Sou, ou somos, do tempo em que A Capital tinha duas edições. Uma fechada à noite e outra que tinha que estar na rotativa ao meio-dia. Hoje queixo-me por escrever três mil caracteres por edição. Naqueles dias chegávamos a fazer a 2-3 (qualquer coisa como 16 mil caracteres?) entre as oito e as onze e meia. É certo que nos queixávamos. Dizíamos que não. Esperneávamos. Mas fazíamos. E a mim dava-me um gozo tremendo. É disso que mais me lembro. Do prazer enorme que era ir trabalhar todos os dias.
À Capital devo ainda algo muito mais importante.

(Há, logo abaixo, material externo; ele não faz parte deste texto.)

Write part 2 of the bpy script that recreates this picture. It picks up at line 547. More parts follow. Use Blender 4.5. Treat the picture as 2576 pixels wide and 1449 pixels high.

Foi A Capital que nos juntou, lembram-se?
À personagem que falta nesta ‘cidade sem sexo’ conheci-a no dia da entrevista. É provável que ela já não se lembre, mas descemos juntas no elevador e soube que ficaria a trabalhar na mesma secção que ela. À Vida é Muito Difícil já a conhecia de vista dos tempos da faculdade e tinha sobre ela a pior das opiniões. Não foi preciso muito tempo para perceber o quanto estava errada. A última a chegar foi a Miranda, mas essa já há muito tempo que fazia parte da minha vida. A Capital só nos reaproximou.
Não, A Capital não era o melhor jornal do mundo. Já o sabia quando lá trabalhei. Confirmei-o hoje ao rever os textos que fui buscar ao "baú". Além disso, A Capital que hoje fechou nada tinha a ver com o jornal onde eu trabalhei. Mesmo assim, acho mal!